Shoot the Piano Player (François Truffaut, 1960).

This film blew me away. It instantly became one of my ten favorite movies of all time (I don't really maintain such a list so I don't know what film it displaced). It has everything you might desire in a French film, consciously or not: a protagonist gripped by existential doubt, hiding a secret former life; voice-overs, trenchcoats, walks on the wet streets of Paris at night with a beautiful waitress who might become your girlfriend; your female neighbor's breasts, briefly but unself-consciously displayed (now
that at least would have appealed to my twelve-year-old self, despite being in black & white; he lived in a more innocent time, before the firehose of pornography had soaked the nation).

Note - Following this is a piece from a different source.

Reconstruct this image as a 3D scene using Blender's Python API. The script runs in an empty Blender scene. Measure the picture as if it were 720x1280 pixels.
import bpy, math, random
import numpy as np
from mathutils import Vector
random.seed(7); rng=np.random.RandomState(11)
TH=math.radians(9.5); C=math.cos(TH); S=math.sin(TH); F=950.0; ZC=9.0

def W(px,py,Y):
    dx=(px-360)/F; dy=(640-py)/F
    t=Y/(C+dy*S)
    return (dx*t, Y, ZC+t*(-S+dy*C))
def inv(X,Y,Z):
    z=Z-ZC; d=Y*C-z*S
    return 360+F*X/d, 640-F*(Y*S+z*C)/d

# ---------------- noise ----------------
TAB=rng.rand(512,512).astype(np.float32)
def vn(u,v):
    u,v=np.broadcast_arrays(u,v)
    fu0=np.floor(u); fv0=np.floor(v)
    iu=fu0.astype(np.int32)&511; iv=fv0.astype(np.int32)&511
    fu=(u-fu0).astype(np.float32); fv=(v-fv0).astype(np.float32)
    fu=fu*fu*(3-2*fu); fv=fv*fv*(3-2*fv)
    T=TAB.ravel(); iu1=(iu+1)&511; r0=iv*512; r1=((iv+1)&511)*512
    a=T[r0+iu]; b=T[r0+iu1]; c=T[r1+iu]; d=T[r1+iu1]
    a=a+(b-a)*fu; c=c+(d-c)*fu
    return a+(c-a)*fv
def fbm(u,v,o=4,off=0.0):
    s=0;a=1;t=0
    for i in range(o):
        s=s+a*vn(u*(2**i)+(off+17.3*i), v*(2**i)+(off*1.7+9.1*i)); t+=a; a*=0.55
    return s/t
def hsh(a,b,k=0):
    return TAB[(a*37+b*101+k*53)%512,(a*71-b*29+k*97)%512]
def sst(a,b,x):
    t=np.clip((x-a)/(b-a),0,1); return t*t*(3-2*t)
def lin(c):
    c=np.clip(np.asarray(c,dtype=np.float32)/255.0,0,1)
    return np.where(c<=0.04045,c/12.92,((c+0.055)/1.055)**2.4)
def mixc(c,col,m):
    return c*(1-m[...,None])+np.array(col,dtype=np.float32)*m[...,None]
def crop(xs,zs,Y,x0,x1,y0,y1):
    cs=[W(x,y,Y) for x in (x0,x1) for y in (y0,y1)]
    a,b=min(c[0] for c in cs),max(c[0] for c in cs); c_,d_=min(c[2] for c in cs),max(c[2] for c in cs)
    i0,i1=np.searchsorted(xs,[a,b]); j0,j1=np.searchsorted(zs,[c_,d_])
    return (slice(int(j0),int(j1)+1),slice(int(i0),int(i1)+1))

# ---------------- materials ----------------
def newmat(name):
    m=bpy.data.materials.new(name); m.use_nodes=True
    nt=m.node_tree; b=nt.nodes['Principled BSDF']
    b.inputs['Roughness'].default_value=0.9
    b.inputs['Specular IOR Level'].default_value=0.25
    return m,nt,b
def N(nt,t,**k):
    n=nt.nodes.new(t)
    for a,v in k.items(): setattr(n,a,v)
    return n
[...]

The movie juxtaposes comedy and tragedy with no thought for any categories or sense of dramatic propriety you may have brought with you to the film. Gangsters capture Charlie, only to hold forth on their theory of what women really want; the cops pull them over, allowing him to chance to jump out of the car. Charlie walks home from work, wondering whether the waitress would like him to hold her hand; as is usual in such situations it's better not to overthink it, but of course Charlie is fated to. During one scene at the bar where Charlie plays piano the bartender jumps up to sing a ribald song, which is subtitled in French, and then again in English, for a delirious double-effect for the English speaker who speaks some French.
Flashbacks wash over the movie's structure like large, slow ocean swells. As the settings shift, you keep wondering: what kind of movie is this? Where is the center of gravity? The movie (perhaps like most good ones) resists your mind's automatic attempts to classify it and to anticipate the next move. That is not to say the movie has twists: it does not. It tells an old-fashioned story, at heart. Along the way, though, it dispenses with convention, and so earns the label "new wave."
The humor in the film keeps the mood light: it is not a brooding film--but by the end, the two loves of Charlie's life are dead, one in the past, one in the present, in a disturbing parallel to my own life (and not the only one). That may explain some of the resonance the movie had for me. Even so, I recommend it to you.